When it comes to blaming the feminist sisterhood. . . I guess, . . . if the shoe fits? Okay, you are right in that the Sisterhood is not solely responsible for any major social change. But, that movement has played huge and demonstrable roles in very destructive social trends, ironically social trends that have most hurt women; i.e., the sexual revolution which itself weakened families so much that now close to 40 percent of all households are headed by single moms. (In the 1950s that rate was 5%.) That’s just one example.

BTW, I separate out the feminist sisterhood “a woman needs a man like a fish needs a bicycle” types like Gloria Steinam and other anti-man types, from the “equity feminists” i.e., Christina Hoff Sommers and others, who did and do argue for equal rights for women without claiming victimhood status for women.

You make a point about marriage and abandonment, by the way. Spouses can be married but live apart, which also happenned before no-fault divorce. But when the “spoils” of divorce for either spouse – being able to leave, marry another, involve one’s children with the new spouse or significant other – were not as possible, living apart legally or otherwise was a last resort, NOT a first one. That’s the difference. (Plus, when abandoned but still married the wife was typcially at least better off financially than she would be if divorced.) The sisterhood is not solely responsible for rising divorce rates (and recently slightly lower divroce rates) but that movement did spearhead the no-fault divorce laws in the name of women, and those laws have profoundly hurt women. So. . . I stand by the column and my concerns about the Sisterhood – and thanks for writing

Emilia
June 28, 2009

I don’t agree with everything the women’s movement has done, but I don’t think the rise of no-fault divorce or the sexual revolution can be laid entirely at their feet. For example, your despised Gloria Steinem even once pronounced the sexual revolution “anti-feminist.” And she was actually quite restrained compared to feminists like Andrea Dworkin, who was famous for her pronouncement that all intercourse was rape (though, ironically, she sort of teamed up with the fanatical Christian fundies to battle pornography).

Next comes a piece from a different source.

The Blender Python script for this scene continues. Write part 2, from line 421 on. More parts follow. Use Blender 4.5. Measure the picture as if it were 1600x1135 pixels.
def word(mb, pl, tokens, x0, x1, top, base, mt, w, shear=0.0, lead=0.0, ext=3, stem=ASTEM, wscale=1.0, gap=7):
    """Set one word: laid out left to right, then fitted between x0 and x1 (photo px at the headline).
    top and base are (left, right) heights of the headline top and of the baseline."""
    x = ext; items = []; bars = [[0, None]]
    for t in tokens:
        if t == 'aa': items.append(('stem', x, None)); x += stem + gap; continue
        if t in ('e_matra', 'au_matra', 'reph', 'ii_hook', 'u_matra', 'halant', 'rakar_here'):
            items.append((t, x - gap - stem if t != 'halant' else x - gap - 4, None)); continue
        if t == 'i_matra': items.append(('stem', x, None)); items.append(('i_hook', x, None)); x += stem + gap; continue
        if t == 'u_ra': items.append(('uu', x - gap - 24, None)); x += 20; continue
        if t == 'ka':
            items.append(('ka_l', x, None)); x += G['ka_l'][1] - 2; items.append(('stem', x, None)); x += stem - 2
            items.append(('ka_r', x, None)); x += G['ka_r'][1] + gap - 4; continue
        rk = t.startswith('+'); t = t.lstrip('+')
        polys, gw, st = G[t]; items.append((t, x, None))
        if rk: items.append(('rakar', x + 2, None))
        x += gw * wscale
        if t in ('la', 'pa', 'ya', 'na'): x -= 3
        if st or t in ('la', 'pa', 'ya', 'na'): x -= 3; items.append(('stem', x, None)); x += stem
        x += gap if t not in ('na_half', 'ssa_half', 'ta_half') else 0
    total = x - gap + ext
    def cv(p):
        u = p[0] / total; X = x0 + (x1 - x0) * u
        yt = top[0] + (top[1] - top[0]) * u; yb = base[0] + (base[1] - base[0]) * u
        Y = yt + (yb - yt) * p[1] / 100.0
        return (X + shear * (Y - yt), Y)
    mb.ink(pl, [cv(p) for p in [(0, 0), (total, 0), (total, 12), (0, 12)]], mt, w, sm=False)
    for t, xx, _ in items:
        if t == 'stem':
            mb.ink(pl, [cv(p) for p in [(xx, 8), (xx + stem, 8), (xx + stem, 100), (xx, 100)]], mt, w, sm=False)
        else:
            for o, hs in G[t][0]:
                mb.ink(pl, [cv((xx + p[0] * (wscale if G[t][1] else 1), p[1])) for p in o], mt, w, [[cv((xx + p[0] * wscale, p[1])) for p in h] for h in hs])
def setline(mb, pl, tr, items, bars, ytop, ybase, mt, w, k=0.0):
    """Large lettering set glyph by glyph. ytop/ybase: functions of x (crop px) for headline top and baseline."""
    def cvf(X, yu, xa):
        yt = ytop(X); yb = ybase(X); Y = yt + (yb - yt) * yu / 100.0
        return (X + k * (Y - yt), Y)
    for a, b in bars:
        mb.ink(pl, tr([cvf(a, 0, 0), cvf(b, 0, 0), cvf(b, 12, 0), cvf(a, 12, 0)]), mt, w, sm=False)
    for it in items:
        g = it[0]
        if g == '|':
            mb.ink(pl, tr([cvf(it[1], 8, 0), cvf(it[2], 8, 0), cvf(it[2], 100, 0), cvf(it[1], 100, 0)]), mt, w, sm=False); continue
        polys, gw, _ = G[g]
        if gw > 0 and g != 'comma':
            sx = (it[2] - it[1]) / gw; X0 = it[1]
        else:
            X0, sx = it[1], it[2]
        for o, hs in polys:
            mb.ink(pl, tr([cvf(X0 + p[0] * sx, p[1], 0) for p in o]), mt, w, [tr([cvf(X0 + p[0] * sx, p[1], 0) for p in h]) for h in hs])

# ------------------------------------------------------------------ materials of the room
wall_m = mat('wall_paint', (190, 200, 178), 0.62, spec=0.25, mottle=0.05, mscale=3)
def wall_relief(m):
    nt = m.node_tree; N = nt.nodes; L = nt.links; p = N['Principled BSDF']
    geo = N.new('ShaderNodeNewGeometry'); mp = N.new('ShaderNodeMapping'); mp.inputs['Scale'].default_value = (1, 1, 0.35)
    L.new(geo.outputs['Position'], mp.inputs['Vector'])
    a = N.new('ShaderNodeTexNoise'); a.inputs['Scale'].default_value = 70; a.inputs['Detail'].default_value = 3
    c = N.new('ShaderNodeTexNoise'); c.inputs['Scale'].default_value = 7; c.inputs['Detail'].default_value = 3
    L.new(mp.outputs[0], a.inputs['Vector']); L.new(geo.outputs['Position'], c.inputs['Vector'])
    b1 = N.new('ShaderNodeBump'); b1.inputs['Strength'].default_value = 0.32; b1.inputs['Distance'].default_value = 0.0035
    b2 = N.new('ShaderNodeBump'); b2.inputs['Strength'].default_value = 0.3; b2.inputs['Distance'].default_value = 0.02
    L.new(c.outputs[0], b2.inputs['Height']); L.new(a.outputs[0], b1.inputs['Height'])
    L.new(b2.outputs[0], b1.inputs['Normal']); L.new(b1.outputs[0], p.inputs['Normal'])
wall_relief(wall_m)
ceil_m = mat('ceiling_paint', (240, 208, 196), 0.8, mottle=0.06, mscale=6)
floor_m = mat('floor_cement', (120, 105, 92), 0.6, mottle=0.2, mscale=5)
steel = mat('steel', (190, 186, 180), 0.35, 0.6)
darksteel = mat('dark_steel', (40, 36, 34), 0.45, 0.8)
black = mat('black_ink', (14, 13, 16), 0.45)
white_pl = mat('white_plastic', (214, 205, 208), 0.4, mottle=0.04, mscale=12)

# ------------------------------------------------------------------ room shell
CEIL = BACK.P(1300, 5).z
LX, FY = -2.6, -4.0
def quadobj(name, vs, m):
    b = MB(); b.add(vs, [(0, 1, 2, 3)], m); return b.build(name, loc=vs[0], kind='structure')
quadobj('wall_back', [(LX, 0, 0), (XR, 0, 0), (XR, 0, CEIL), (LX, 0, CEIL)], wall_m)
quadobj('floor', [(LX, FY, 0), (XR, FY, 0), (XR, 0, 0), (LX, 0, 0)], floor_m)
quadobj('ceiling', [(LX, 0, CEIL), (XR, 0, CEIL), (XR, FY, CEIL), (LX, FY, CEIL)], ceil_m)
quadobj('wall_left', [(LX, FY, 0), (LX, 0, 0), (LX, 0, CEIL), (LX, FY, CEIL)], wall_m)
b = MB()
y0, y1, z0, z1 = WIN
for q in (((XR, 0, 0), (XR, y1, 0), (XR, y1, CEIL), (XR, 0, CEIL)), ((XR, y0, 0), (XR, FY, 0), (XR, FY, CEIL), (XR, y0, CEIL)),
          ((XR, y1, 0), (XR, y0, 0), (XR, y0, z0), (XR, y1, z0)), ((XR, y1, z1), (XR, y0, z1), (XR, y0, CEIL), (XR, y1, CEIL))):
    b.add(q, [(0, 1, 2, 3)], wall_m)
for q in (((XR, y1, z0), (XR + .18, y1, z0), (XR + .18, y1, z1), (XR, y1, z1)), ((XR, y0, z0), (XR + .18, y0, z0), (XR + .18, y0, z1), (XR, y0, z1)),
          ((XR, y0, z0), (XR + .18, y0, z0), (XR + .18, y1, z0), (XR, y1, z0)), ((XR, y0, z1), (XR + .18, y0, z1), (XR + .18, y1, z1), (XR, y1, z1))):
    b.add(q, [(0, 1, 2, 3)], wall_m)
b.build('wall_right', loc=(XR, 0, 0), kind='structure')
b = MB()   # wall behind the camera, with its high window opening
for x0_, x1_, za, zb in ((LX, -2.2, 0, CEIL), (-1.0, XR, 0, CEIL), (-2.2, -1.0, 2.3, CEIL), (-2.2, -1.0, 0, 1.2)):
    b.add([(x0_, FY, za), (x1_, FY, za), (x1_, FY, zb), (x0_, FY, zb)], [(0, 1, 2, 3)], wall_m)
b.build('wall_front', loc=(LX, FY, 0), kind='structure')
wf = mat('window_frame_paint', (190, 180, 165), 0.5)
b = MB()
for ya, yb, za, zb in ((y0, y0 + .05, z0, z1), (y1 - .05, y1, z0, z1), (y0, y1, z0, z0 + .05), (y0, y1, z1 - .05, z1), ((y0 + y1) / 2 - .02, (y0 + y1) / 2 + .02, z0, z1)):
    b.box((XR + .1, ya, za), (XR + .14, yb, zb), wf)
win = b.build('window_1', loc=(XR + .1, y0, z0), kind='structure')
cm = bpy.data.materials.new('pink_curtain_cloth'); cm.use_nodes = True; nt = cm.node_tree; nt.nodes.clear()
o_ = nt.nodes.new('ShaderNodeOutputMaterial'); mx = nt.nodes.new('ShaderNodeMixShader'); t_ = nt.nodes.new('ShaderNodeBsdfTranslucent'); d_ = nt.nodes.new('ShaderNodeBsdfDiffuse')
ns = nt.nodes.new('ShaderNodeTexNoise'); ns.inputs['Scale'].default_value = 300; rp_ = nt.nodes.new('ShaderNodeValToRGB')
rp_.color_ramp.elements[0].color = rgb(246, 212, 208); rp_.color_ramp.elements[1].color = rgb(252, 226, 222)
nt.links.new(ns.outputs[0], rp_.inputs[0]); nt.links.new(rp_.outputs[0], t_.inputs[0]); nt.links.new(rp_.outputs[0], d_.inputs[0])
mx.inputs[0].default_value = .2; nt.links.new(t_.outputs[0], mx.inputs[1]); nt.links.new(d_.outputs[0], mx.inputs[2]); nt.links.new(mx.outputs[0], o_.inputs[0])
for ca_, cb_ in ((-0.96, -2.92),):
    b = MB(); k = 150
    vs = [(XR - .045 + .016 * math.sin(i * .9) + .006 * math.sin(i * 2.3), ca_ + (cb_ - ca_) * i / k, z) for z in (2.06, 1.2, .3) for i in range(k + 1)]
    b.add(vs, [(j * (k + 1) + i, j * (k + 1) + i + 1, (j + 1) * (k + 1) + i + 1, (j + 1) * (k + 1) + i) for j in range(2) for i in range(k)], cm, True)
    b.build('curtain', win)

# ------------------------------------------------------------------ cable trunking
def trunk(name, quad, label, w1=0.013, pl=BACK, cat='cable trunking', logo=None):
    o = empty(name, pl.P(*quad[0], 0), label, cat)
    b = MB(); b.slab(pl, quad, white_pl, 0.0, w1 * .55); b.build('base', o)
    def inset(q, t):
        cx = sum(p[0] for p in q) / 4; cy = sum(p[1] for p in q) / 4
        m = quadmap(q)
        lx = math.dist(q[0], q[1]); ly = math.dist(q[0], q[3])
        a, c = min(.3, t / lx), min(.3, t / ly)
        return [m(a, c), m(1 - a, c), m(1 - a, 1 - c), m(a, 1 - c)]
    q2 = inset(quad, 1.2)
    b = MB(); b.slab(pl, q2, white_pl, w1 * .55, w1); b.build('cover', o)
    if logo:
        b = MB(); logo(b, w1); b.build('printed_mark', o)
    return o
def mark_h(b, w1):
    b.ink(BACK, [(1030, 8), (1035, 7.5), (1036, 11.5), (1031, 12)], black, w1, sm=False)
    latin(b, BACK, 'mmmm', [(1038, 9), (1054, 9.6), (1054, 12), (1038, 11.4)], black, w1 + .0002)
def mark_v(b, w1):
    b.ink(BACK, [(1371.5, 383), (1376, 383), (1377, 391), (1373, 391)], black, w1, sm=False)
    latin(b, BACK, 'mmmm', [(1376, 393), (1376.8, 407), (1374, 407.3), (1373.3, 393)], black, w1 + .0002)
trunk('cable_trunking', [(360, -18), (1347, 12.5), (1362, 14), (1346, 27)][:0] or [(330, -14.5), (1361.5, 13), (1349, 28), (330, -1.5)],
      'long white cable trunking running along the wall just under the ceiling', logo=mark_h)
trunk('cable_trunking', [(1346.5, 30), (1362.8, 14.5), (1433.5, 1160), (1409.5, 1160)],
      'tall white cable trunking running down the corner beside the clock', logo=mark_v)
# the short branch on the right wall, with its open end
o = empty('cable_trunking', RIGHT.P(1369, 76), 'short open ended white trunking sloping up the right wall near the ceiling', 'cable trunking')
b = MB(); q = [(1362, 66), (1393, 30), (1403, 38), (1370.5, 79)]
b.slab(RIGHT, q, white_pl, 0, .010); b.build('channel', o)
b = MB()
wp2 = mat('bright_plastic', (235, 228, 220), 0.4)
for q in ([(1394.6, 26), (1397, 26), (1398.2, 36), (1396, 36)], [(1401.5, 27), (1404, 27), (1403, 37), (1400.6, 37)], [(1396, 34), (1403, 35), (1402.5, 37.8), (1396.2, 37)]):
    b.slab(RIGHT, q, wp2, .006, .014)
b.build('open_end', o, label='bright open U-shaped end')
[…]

Regarding divorce, though I can’t say easy divorce has been good for anyone – men, women, or children – there’s no real evidence it has hurt women more than men (the statement that women’s income drops 70% after a divorce while men’s rises 30% turned out to be a dud). In fact, most divorces today are sought by wives, and usually it’s not because the husband’s an abuser and/or alcoholic. So yes, I’d like to see divorces go down and confine themselves to instances where they’re really the best situation for everyone involved (say, there’s drug use or alcoholism, domestic violence or verbal marital conflict), but I don’t think blaming the women’s movement is very productive.